|
Commenting on the securitisation proposals, as part of today’s announcement, Simon Lewis, Chief Executive of AFME, said: “The Commission’s proposals represent a significant step forward in restarting securitisation in Europe. There is much to welcome, in particular positive adjustments to the Basel capital hierarchy, a wider framework for short-term securitisations and better treatment for securitisation swaps. We recommend EU legislators to move forward as soon as possible on the new calibrations for Solvency II and liquidity regulation, and resolve remaining areas of uncertainty and complexity.”
Richard Hopkin, Head of Fixed Income, AFME said: “The Commission’s proposals deliver a strong start to the legislative process, but of course they can only be part of the answer to reviving European securitisation. AFME stands ready to work with the Commission, Member States and MEPs so that a rebuilt securitisation market can once again help deliver stronger, deeper capital markets and funding for Europe’s small businesses, homeowners and consumers.”
AFME also welcomes:
The recognition of the strong credit performance of European securitisation before, during and after the crisis.

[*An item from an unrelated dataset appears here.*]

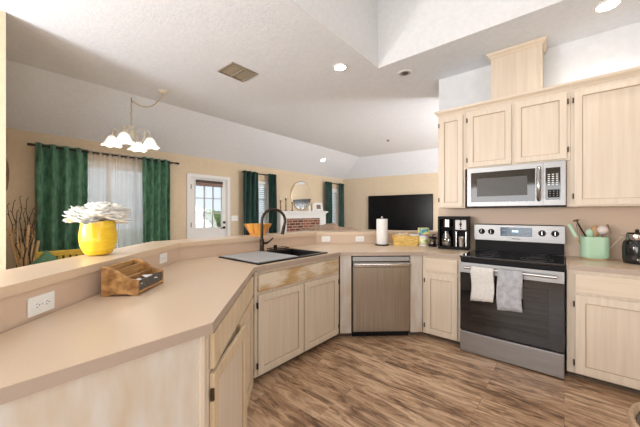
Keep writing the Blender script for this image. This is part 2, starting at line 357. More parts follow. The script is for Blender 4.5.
# patio door
cas = MB(); cas.box(XW, XW+0.022, 2.57, 2.64, 0, 2.10).box(XW, XW+0.022, 3.44, 3.51, 0, 2.10).box(XW, XW+0.022, 2.64, 3.44, 2.04, 2.10)
cas.box(XW-0.15, XW, 2.64, 2.655, 0, 2.04).box(XW-0.15, XW, 3.425, 3.44, 0, 2.04).box(XW-0.15, XW, 2.655, 3.425, 2.025, 2.04)
struct(cas.build('trim_2', M_white))
dr = MB(); dx0, dx1 = XW-0.055, XW-0.012; gy0, gy1, gz0, gz1 = 2.755, 3.325, 1.03, 1.93
dr.box(dx0, dx1, 2.657, gy0, 0.01, 2.022).box(dx0, dx1, gy1, 3.423, 0.01, 2.022).box(dx0, dx1, gy0, gy1, 0.01, gz0).box(dx0, dx1, gy0, gy1, gz1, 2.022)
dr.box(dx1, dx1+0.008, gy0-0.02, gy0, gz0-0.02, gz1+0.02).box(dx1, dx1+0.008, gy1, gy1+0.02, gz0-0.02, gz1+0.02).box(dx1, dx1+0.008, gy0, gy1, gz0-0.02, gz0).box(dx1, dx1+0.008, gy0, gy1, gz1, gz1+0.02)
for y in (2.78, 3.09): dr.box(dx1, dx1+0.006, y, y+0.25, 0.2, 0.85, 0.003)
door = struct(dr.build('door_1', M_white))
MB().box(dx0+0.018, dx0+0.022, gy0, gy1, gz0, gz1).build('glass_pane', M_glass, door)
mu = MB()
for k in (1, 2): y = gy0+(gy1-gy0)*k/3; mu.box(dx0+0.01, dx1, y-0.009, y+0.009, gz0, gz1)
for k in (1, 2): z = gz0+(gz1-gz0)*k/3; mu.box(dx0+0.01, dx1, gy0, gy1, z-0.009, z+0.009)
mu.build('muntins', mat('muntin_grey', (0.55, 0.55, 0.57), 0.5), door)
mb = MB().cyl(0.026, 0, 0.02, 20, mtx=Matrix.Translation((dx1, 3.375, 1.02)) @ Matrix.Rotation(R(90), 4, 'Y')).cyl(0.026, 0, 0.03, 20, mtx=Matrix.Translation((dx1, 3.375, 1.13)) @ Matrix.Rotation(R(90), 4, 'Y'))
mb.tube([(dx1+0.01, 3.375, 1.02), (dx1+0.05, 3.375, 1.02), (dx1+0.055, 3.33, 1.015), (dx1+0.05, 3.27, 1.01)], 0.010)
mb.build('door_handle', M_bronze, door, True)
for z in (0.3, 1.05, 1.8): MB().box(XW-0.008, XW+0.004, 2.648, 2.664, z, z+0.09).build('hinge', M_hinge, door)
sh = thing('door_shade', 'brown woven shade rolled up at the top of the patio door glass', 'shade', (XW+0.002, 3.04, 1.89))
MB().box(0, 0.028, -0.29, 0.29, 0.05, 0.10, 0.006).build('headrail', M_bronze, sh); MB().box(0.002, 0.022, -0.288, 0.288, -0.02, 0.05, 0.008).build('gathered_fabric', M_valance, sh)
# baseboards
struct(MB().box(XW, XW+0.014, 0.14, 2.57, 0, 0.10).box(XW, XW+0.014, 3.51, 4.70, 0, 0.10).box(XW, XW+0.014, 6.6, 7.62, 0, 0.10).build('baseboard_left', M_white))
a, b, c, d = tvw(0.02, 0.0), tvw(7.8, 0.0), tvw(7.8, 0.014), tvw(0.02, 0.014)
struct(MB().prism([a, b, c, d], 0, 0.10).build('baseboard_back', M_white))
# ground outside
tag(MB().box(-30, XW-0.16, -14, 26, -0.25, -0.15).build('lawn', M_grass), 'green lawn outside the windows', 'lawn', kind='stuff')
def shrub(x, y, r, hgt, label, rz=0):
    t = thing('garden_shrub', label, 'shrub', (x, y, -0.15)); mb = MB()
    rnd = random.Random(int(x*10+y*7))
    for k in range(26):
        a = rnd.random()*2*PI; q = rnd.random()**0.5*r*0.7; z = hgt*(0.25+0.65*rnd.random())
        mb.sph(r*0.33, (math.cos(a)*q, math.sin(a)*q, z), (1, 1, 0.85), 10)
    o = mb.build('foliage', M_hedge, t)
    MB().cyl(0.05, 0, hgt*0.5, 8).build('trunk', M_twig, t)
shrub(-11.5, 6.9, 0.9, 1.6, 'green shrub outside, seen through the lower right panes of the patio door')
shrub(-13.5, 5.7, 0.7, 1.3, 'small green shrub outside, seen at the left panes of the patio door')

# half wall behind the counter, with bar ledge
FS, BS = -1.42, -1.60          # left leg splash face / far face, as X+Y
face = [(-1.0, FS+1.0), (-2.53, FS+2.53), (-2.53, 2.90), (-1.184, 4.246)]
back = [(-1.182, 4.50), (-2.71, 2.98), (-2.71, 1.035), (-1.0, -0.67)]
mb = MB().prism([(-1.0, FS+1.0), (-2.53, FS+2.53), (-2.71, 1.035), (-1.0, -0.67)], 0, 1.03).prism([(-2.53, FS+2.53), (-2.53, 2.90), (-2.71, 2.98), (-2.71, 1.035)], 0, 1.03).prism([(-2.53, 2.90), (-1.184, 4.246), (-1.184, 4.50), (-2.71, 2.98)], 0, 1.03)
struct(mb.build('wall_half', M_lamv))
lf, lb = 0.012, 0.40
def off(s): # ledge outline: front lines and back lines
    return s
mb = MB()
F = [(-0.98, FS+0.98+0.012), (-2.518, FS+2.518+0.012), (-2.518, 2.895), (-1.184, 4.229)]
B = [(-0.98, -1.82+0.98), (-2.82, 1.0), (-2.82, 3.02), (-1.184, 4.656)]
for i in range(3): mb.prism([F[i], F[i+1], B[i+1], B[i]], 1.031, 1.07)
bmesh.ops.remove_doubles(mb.bm, verts=mb.bm.verts, dist=1e-5)
tag(mb.build('bar_ledge', M_lam), 'long tan laminate bar ledge on top of the half wall behind the counter', 'ledge')

# ------------------------------------------------------------------ counters
SX0, SX1, SY0, SY1 = -2.36, -1.87, 1.45, 2.25      # hole of the sink
mb = MB(); g = 0.003
P0, P1, P2, P3, P4 = (-1.0, -0.405), (-1.0, 0.56), (-1.79, 1.34), (-1.79, 2.44), (-1.15, 3.03)
zt, zb = 0.914, 0.876
bx = -2.527
polys = [[P0, P1, P2, (bx, P2[1]), (bx, FS-bx+g+0.002)],
         [P2, (-1.79, SY0), (bx, SY0), (bx, P2[1])],
         [(-1.79, SY0), (-1.79, SY1), (SX1, SY1), (SX1, SY0)],
         [(SX0, SY0), (SX0, SY1), (bx, SY1), (bx, SY0)],
         [(-1.79, SY1), P3, (bx, P3[1]), (bx, SY1)],
         [P3, P4, (-1.15, 3.652), (-1.2, 3.652), (-1.2, 4.22), (bx, 2.893), (bx, P3[1])],
         [P4, (-0.772, 3.03), (-0.772, 3.652), (-1.15, 3.652)]]
for p in polys: mb.prism(p, zb, zt)
ct = mb.build('kitchen_counter', M_lam); ebm = MB()
for (p, q) in ((P0, P1), (P1, P2), (P2, P3), (P3, P4), (P4, (-0.772, 3.03))):
    dx, dy = q[0]-p[0], q[1]-p[1]; l_ = math.hypot(dx, dy); nx, ny = dy/l_, -dx/l_
    ebm.prism([p, q, (q[0]+nx*0.0015, q[1]+ny*0.0015), (p[0]+nx*0.0015, p[1]+ny*0.0015)], zb-0.001, zt-0.0012)
ebm.build('edge_band', M_edge, ct)
tag(ct, 'long tan laminate countertop running from the near left corner around the sink to the range', 'countertop')
mb = MB().box(0.012, 1.6, 3.03, 3.652, zb, zt, 0.004)
sc_ = mb.build('side_counter', M_lam); MB().box(0.013, 1.6, 3.0285, 3.03, zb-0.001, zt-0.0012).build('edge_band', M_edge, sc_)
tag(sc_, 'short tan laminate countertop right of the range, under the mint crock', 'countertop')

# ------------------------------------------------------------------ cabinet parts (local frame: x right, y into the cabinet, z up)
def door_leaf(parent, x0, x1, z0, z1, y=-0.02, hinge='l', fw=0.055, angle=0, label=None, m=None):
    px = x0 if hinge == 'l' else x1
    mb = MB(); t = 0.019
    mb.box(x0-px, x0-px+fw, 0, t, z0, z1, 0.003).box(x1-px-fw, x1-px, 0, t, z0, z1, 0.003)
    mb.box(x0-px+fw-0.003, x1-px-fw+0.003, 0.0005, t, z0, z0+fw, 0.003).box(x0-px+fw-0.003, x1-px-fw+0.003, 0.0005, t, z1-fw, z1, 0.003)
    d = mb.build('door', m or M_oak, parent); d.location = (px, y, 0); d.rotation_euler = (0, 0, R(angle))
    if label: d['label'] = label
    p = MB(); i = fw-0.004
    p.box(x0-px+i, x1-px-i, 0.0135, 0.0165, z0+i, z1-i)
    p.build('door_panel', M_oakp, d)
    q = MB(); j = fw-0.001; e1 = 0.006
    q.box(x0-px+j, x0-px+j+e1, 0.008, 0.0134, z0+j, z1-j).box(x1-px-j-e1, x1-px-j, 0.008, 0.0134, z0+j, z1-j).box(x0-px+j+e1, x1-px-j-e1, 0.008, 0.0134, z0+j, z0+j+e1).box(x0-px+j+e1, x1-px-j-e1, 0.008, 0.0134, z1-j-e1, z1-j)
    q.build('recess_shade_strip', M_recess_shade, d)  # darker strips stand in for the shade around the recessed panel
    for z in (z0+0.055, z1-0.10):
        hx = -0.012 if hinge == 'l' else 0.002
        MB().box(hx, hx+0.010, -0.002, 0.012, z, z+0.045, 0.001).build('hinge', M_hinge, d)
    return d
def drawer_front(parent, x0, x1, z0, z1, m=None, y=-0.02, name='drawer'):
    return MB().box(x0, x1, y, y+0.019, z0, z1, 0.004).build(name, m or M_oakh, parent)
def carcass(parent, wd, z0, z1, dp, ts=0.0, m=None):
    mb = MB(); mb.box(0, wd, 0, 0.019, z0, z1).box(0, 0.016, 0.019, dp, z0, z1).box(wd-0.016, wd, 0.019, dp, z0, z1).box(0.016, wd-0.016, dp-0.01, dp, z0, z1).box(0.016, wd-0.016, 0.019, dp-0.01, z0, z0+0.016)
    return mb.build('carcass', m or M_oak, parent)
def toe(parent, wd, y=0.06, x0=0): MB().box(x0, wd, y, y+0.02, 0.0, 0.05).build('toe_kick', M_toe, parent); MB().box(x0, wd, y-0.012, y, 0.0, 0.018, 0.003).build('shoe_molding', M_toe, parent)
Z0c = 0.051; Z1c = 0.875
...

The proposed adjustment to the Basel hierarchy enabling banks to use the Standard Approach where the External Ratings Based Approach produces a result “not commensurate to the credit risk”, and other improvements to regulatory capital treatment.
Harmonisation of the current fragmented due diligence and risk retention regime across different investor types.
Enabling investors to place “appropriate reliance” on the STS notification undertaken by originators, sponsors and SSPEs.
Technical adjustments to some of the detailed STS criteria which broaden scope and incorporate existing prudent market practices.